## EXERCISE
Keep only those lines of the records that include the string "scene".

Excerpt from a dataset
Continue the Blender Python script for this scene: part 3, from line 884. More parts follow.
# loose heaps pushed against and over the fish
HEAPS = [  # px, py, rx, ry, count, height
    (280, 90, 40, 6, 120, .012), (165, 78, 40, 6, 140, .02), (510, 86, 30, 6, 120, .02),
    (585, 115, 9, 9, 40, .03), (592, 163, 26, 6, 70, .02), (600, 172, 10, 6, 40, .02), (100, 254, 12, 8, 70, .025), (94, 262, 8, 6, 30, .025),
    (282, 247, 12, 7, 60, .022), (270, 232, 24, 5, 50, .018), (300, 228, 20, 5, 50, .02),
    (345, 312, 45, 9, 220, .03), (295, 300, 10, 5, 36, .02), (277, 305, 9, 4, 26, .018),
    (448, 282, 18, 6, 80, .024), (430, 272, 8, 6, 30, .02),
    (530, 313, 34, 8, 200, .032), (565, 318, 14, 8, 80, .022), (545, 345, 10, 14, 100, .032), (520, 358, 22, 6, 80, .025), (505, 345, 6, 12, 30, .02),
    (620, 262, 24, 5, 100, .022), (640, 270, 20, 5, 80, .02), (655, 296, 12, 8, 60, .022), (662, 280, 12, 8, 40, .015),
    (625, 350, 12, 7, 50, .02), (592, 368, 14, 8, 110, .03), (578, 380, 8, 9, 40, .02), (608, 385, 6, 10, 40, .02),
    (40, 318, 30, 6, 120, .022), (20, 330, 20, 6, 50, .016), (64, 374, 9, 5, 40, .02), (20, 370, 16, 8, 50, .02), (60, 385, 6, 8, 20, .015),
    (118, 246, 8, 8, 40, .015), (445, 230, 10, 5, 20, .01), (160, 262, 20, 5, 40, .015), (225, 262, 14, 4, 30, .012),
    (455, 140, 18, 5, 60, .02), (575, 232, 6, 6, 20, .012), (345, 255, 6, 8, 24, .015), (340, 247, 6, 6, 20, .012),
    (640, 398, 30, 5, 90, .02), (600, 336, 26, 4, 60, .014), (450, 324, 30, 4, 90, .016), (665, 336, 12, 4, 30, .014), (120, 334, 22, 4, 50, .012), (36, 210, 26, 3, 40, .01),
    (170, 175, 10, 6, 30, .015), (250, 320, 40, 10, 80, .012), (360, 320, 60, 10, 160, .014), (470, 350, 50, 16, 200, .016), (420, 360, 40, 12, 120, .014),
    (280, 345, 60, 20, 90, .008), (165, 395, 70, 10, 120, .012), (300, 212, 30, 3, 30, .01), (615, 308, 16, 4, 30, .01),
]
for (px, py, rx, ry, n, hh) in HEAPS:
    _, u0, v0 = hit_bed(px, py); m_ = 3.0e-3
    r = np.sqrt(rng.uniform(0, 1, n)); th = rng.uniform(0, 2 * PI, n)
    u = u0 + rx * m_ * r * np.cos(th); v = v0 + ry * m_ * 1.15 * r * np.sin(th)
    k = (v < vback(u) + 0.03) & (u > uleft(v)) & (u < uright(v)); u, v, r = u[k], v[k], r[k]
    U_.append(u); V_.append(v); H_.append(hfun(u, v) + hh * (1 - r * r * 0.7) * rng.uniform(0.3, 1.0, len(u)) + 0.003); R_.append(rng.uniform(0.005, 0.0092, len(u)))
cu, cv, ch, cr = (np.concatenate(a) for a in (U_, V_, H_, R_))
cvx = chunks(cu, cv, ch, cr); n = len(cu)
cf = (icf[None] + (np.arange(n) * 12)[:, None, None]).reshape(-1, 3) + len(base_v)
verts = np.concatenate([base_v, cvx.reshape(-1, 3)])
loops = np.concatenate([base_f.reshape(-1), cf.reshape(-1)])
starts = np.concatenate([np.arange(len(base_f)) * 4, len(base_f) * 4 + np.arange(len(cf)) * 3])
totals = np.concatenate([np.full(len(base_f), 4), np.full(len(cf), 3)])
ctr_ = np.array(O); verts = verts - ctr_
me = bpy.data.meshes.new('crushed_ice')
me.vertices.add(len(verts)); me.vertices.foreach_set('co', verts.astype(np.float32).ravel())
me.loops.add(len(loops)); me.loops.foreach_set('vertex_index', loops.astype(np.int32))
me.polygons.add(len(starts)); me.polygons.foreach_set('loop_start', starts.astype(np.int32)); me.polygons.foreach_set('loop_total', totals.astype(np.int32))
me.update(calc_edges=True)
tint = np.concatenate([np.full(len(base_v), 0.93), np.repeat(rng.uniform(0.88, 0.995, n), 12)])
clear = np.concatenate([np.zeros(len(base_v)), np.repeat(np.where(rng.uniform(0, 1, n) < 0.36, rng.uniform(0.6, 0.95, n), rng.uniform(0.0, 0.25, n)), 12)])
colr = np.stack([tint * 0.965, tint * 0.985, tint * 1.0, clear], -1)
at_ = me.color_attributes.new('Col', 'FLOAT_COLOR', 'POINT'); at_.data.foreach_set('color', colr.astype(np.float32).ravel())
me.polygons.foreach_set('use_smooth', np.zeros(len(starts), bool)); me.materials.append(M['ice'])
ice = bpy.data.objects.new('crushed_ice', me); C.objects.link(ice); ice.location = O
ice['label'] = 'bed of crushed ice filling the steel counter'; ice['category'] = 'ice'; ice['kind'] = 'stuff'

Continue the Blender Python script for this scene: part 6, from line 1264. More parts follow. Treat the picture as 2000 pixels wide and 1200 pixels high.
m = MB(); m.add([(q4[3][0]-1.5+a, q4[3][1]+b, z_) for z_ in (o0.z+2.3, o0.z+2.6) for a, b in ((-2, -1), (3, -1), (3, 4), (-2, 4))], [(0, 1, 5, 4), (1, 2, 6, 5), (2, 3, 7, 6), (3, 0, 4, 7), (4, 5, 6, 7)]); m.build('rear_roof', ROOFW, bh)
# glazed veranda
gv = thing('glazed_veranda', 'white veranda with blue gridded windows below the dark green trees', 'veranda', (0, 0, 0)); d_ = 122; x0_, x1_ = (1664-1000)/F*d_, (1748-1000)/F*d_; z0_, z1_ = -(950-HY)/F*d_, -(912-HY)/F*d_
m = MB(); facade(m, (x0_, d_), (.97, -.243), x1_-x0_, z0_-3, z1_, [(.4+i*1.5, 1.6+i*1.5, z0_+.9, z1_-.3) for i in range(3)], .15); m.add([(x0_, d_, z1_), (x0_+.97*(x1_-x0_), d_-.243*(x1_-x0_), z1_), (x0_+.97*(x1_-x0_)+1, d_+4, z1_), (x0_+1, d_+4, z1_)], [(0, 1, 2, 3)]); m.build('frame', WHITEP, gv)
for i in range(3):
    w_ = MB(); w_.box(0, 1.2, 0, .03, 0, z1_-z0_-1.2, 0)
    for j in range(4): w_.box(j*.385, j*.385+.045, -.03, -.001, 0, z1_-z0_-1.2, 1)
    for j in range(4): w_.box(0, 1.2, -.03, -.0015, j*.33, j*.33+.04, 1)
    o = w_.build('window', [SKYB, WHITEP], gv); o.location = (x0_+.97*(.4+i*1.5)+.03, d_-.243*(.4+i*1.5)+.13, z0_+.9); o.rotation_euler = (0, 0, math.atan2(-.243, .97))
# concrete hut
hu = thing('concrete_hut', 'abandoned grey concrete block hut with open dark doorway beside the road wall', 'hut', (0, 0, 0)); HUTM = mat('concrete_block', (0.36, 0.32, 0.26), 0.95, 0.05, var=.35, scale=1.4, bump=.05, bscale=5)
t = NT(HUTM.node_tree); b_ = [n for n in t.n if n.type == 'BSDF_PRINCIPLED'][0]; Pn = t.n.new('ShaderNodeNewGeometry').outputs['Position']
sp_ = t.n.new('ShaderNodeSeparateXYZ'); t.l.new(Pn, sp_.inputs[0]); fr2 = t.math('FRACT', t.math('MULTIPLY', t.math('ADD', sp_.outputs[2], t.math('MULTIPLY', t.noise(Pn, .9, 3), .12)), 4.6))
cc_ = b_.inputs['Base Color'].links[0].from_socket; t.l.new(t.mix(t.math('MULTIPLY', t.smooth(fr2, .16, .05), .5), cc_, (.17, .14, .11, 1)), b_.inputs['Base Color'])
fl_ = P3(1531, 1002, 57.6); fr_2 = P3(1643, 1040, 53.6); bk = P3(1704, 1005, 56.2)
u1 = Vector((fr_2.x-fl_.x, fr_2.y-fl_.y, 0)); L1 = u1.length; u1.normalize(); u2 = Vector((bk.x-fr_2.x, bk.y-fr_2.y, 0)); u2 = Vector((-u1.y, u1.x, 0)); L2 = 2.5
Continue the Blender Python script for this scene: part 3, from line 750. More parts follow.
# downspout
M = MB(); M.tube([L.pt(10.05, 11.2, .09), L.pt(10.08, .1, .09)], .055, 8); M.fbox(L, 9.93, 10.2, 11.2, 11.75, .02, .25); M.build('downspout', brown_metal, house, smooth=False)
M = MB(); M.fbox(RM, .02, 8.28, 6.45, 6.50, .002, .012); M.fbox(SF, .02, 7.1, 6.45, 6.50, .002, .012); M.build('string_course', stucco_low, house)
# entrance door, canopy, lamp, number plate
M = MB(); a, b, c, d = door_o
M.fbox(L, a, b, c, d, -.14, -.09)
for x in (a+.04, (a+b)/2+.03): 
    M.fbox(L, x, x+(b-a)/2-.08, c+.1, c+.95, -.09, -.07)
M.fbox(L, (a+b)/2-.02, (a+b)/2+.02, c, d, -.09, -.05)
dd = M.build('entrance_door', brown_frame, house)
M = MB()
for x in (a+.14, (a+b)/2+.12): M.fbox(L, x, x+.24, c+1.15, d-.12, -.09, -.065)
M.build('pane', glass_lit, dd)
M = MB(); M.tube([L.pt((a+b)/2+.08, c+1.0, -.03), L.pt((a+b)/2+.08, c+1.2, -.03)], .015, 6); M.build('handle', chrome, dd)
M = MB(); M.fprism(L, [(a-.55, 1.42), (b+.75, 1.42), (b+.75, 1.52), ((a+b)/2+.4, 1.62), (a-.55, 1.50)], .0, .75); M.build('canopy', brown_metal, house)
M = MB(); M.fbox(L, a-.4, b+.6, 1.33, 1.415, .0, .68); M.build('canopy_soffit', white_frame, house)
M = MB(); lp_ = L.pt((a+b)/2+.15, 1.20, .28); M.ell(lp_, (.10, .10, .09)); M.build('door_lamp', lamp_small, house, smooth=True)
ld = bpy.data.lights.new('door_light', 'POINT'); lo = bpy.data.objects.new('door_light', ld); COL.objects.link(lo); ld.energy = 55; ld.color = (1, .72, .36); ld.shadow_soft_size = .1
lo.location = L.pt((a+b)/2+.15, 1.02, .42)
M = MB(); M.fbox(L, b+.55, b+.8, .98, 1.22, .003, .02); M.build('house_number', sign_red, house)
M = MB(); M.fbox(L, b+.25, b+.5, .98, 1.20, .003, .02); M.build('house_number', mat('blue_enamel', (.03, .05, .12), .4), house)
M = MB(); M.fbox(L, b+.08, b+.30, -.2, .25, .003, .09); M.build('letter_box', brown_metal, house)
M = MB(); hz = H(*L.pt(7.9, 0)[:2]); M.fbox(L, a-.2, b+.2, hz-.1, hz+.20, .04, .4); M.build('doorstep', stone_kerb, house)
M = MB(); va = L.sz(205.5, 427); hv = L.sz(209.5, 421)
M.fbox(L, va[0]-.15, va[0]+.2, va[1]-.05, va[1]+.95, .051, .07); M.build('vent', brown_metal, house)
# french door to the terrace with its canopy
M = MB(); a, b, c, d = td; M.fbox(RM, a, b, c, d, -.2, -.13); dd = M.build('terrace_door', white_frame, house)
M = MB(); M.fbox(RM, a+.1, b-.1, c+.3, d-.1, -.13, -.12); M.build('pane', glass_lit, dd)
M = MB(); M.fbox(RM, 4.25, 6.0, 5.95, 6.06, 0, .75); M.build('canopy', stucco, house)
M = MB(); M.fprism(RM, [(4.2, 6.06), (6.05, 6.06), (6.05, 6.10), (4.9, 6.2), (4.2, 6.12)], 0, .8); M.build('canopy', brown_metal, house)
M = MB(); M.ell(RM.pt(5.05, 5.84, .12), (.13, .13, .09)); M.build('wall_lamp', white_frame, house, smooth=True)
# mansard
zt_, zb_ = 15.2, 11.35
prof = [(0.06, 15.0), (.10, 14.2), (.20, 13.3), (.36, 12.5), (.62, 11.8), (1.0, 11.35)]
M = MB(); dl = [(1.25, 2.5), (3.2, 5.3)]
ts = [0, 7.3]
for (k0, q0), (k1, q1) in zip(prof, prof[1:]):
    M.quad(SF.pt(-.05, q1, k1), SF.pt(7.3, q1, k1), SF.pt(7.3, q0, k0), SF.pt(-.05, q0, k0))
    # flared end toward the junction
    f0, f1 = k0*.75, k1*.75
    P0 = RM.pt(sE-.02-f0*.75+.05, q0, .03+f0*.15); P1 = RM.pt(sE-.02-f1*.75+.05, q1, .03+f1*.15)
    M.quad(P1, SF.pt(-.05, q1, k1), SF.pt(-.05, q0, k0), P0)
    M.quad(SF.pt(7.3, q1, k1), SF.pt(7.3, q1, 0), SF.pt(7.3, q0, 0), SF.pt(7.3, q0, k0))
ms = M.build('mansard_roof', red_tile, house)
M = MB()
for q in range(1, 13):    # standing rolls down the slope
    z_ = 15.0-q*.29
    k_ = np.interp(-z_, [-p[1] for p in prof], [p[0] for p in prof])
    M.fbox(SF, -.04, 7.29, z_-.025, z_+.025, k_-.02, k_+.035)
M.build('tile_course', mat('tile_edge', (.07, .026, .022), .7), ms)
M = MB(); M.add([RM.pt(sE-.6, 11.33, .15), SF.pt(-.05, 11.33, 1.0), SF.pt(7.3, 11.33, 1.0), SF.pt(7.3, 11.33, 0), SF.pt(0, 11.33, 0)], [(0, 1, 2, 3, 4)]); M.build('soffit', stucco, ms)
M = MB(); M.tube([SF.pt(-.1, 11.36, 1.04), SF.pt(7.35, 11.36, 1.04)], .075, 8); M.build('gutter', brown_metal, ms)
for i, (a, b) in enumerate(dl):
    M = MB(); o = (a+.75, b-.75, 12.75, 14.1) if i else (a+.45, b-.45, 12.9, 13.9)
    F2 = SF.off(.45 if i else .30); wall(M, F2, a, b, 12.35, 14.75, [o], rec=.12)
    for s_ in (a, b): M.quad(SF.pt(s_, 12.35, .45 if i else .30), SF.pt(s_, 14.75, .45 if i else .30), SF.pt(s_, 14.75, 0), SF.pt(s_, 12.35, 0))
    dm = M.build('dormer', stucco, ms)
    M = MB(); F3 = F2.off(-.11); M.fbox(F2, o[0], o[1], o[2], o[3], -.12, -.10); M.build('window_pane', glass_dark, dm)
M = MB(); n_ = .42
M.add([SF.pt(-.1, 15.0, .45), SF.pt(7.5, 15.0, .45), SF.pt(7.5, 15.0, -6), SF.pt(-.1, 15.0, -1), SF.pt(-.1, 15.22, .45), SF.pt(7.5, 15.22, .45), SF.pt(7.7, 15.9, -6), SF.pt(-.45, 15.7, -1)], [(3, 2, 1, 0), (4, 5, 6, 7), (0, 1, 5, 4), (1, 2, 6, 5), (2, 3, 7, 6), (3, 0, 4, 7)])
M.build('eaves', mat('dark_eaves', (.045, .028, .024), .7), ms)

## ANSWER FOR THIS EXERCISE
Continue the Blender Python script for this scene: part 3, from line 884. More parts follow.
Continue the Blender Python script for this scene: part 6, from line 1264. More parts follow. Treat the picture as 2000 pixels wide and 1200 pixels high.
Continue the Blender Python script for this scene: part 3, from line 750. More parts follow.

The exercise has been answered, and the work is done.